** BEGIN DATASET SECTION **

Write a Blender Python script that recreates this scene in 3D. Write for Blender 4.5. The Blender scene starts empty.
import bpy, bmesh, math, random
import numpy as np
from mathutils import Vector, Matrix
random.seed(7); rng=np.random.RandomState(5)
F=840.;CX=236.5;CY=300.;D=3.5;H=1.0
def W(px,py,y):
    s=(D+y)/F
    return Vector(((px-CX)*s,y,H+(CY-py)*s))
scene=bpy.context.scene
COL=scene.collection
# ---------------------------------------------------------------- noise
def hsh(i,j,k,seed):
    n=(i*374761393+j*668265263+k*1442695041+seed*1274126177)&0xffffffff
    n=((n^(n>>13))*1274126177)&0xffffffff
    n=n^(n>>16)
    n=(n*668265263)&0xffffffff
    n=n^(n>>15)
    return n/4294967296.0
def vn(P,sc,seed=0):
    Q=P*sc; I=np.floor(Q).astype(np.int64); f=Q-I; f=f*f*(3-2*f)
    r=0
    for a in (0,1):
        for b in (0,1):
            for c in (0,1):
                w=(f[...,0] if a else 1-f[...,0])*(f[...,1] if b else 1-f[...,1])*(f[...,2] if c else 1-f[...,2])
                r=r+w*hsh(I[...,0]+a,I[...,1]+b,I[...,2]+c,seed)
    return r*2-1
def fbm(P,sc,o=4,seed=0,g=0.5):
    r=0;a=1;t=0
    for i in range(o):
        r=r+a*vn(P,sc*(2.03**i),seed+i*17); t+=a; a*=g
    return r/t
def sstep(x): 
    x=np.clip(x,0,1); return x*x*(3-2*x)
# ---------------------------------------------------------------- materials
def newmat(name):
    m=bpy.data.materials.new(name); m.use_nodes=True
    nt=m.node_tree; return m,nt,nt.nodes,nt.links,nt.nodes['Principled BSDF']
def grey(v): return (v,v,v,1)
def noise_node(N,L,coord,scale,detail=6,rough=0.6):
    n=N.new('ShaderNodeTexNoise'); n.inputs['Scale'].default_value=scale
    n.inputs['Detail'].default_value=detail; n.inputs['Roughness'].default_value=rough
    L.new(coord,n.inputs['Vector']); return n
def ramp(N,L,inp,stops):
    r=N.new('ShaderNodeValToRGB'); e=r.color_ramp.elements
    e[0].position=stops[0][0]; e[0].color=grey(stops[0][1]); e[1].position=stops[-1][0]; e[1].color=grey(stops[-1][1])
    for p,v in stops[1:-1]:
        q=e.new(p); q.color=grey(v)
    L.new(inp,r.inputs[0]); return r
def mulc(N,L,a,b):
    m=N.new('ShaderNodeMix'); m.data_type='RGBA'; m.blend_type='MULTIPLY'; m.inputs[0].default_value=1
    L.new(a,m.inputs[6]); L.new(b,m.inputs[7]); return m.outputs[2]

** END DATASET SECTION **

Pick out and copy the lines of the material that include the word "scene".

Write a Blender Python script that recreates this scene in 3D. Write for Blender 4.5. The Blender scene starts empty.
scene=bpy.context.scene
COL=scene.collection